Class has also been discussed as a factor in the Chicana/o struggle. The Mexican Americans in the fight for identity are from poor backgrounds, a thing that heightens their resistance. The students are discouraged from taking their studies seriously a thing that reminds them they have been condemned to the lowest status in the society. Their parents do menial jobs such as farm work thereby confirming that the discrimination directed to them is aimed at disillusioning them. Hurtado proves that even the Chicana/o members in the teaching profession were also discriminated be coworkers. In the long run, there emerges a group which feels that it has got nothing to lose and everything to gain from their opposition. 

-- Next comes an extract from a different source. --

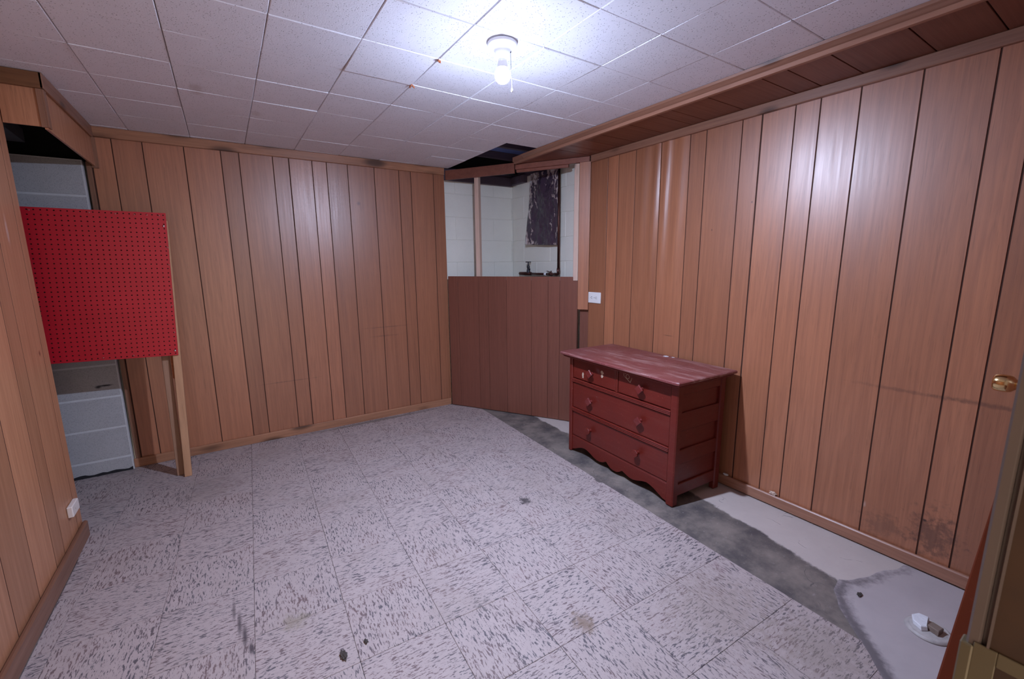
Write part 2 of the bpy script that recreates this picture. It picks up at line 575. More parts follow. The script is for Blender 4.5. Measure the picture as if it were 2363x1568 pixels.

In conclusion, Walkout is a feminist based film that chronicles the mid-twentieth-century struggle of the Mexican Americans against the multifaceted discrimination in social circles. The film highlights the woman’s role in the society and her determination to speak her voice in a male dominated world. Since there are issues that directly affect the female gender, the role of the woman in a sole battle for her liberation is communicated in the character of Paula. A study of the related issues that affected Mexican Americans in the Midwest reveals that indeed the woman in this community was deeply affected by the underlying issues (Hurtado and Gurin, 2004). The film then can be seen as a tribute to the woman who defied odds to participate in the struggle. It also showcases the fruitful outcome that the parties against discrimination pride in, especially the feminist radicals. Lastly, the film reveals a diligent search and realization of social identity among the Mexican American minorities. 


Hurtado, A and Gurin, P. (2004). Chicana/o Identity in a Changing U.S. Society. Tucson. Arizona University Press.